With the nightmare of the Crash still fresh and the scars of World War II still visible, presidents, prime ministers, economists, diplomats — anyone who mattered in the world of financial policy — gathered at Mount Washington Hotel in lovely Bretton Woods in 1945 to work out systems and institutions that would ensure economic reconstruction and future stability. They hoped that the world would not have to go through that harrowing experience again.

And then 2008 happened, with astounding similarities. Financial overheating and meltdown created a crisis of unprecedented dimensions. And the institutions — the IMF, the ADB and the World Bank — so carefully built and nurtured to protect the world just failed to see the gathering storm. The IMF has been quoted as admitting that “Our warning systems within and outside the Fund were insufficiently specific, detailed or dire to gain traction with the policymakers.”

It is more than a coincidence that financial overheating was not the major problem in India as it was in the West. Different players try to take credit — prudent central banking policy and the presence of solid banking PSUs. It is interesting that many free market economies are seriously debating more control of the financial sector. Bo Lungdren, architect of Sweden’s bank rescue in the 1990s and head of the Swedish National Debt Office, told a congressional hearing that the government should consider bank nationalisation if needed to stem the deepening financial crisis.

It is a curious twist of history that decades after Indira Gandhi’s bank nationalisation created a storm in India, the much criticised idea has found endorsement from capitalist economies under siege.
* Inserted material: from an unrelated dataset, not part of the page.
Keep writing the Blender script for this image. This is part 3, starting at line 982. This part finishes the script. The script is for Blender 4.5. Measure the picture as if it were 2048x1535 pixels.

But the world does not yet have a very precise and authentic understanding of the depth of the crisis. There are tell-tale indications. Forbes’ 2009 list of billionaires tumbled. Figures in billions and trillions have been casually bandied around. An ADB report in March reported a loss of $50 trillion — equal to a year’s global GDP. The International Institute of Finance, Washington, DC, estimated that the U.S. household net worth had fallen from around $62 trillion in 2007 to $47 trillion now. Jeffrey Sachs says the decline in wealth in the U.S., Europe and Asia would be of the order of $25 trillion.

Just before the crucial G 20 meeting, the IMF came out with a grim assessment: for the first time in 60 years the world was experiencing economic contraction. In the last quarter of 2008, global GDP had fallen by an unprecedented five per cent. The economic crisis had “battered global economic activity beyond what was anticipated”.

The report refocussed attention on three key areas. First, the much talked about need for strong international policy response and coordination. Second, the importance of moving away from half-hearted sops to a strong, comprehensive fiscal and monetary stimulus. Globally, the IMF report reminded us, fiscal policy was still falling short of the two per cent of GDP stimulus the IMF thought was needed to tackle the situation. Third, it warned against ignoring the lessons of the past — “the rising spectre of trade and financial protectionism.”

These prescriptions are well known. The G20 pledged to “name and shame” protectionist countries and agreed to “act urgently” to conclude the Doha round. These are pious intentions; the intricacies of world trade regulations always leave enough escape routes for the real culprits.

At the G20 meeting in November 2008, when the dimensions of the crisis were still hazy, it was decided not to impose any restriction for 12 months. Yet a World Bank study has shown that since then 17 members of G20 and other nations have imposed a total of 47 measures that restrict trade. The European Union has provided new export subsidies of the type the world trade talks aimed to eliminate. Subsidies proposed for industry have proliferated, totalling some $48 billion. Ninety per cent of these are in high income countries.

The results are not hard to see. Just before the G20 meeting, Pascal Lamy, Director-General of WTO, pointed out that after continuous growth since 1982, global trade declined by nine per cent in 2008. “Use of protectionism measures is on the rise,” he warned, deepening fears of recession and belying the hope that trade could be used as the engine of recovery.

And yet at the G20 press briefing, Britain’s Prime Minister Gordon Brown used an assessment by Mr. Lamy to downplay the lurking dangers of creeping protectionism. The WTO report, he said, suggested that while there had been some violations of WTO norms by member-countries, these were not substantial.

The world would most sincerely wish it were so, but doubts will linger. In a critical situation of major job losses and social unrest, will President Obama and others have the courage to pursue a liberal trade agenda? The rhetoric of “Bangalore versus Buffalo” and the tax disincentives for American companies that outsource jobs tell their own story. Ironically, Federal Reserve Chairman Ben Bernanke says lack of political will constitutes the “biggest risk” to recovery.

Everyone is anxious for the good days to return. Every day, economists, policymakers and politicians make predictions about when the recovery will start, as if it were a 100m sprinter waiting for the starting signal.

The best of such statements can only be guesswork. In 1929, Galbraith writes, every day the worst seemed to worsen: “What looked one day like the end proved on the next day to have been only the beginning.” Public perception of government assurances was so low that every time officials made an optimistic statement, the market dropped. Things are not that bad as yet but they could be. This is no time for complacency.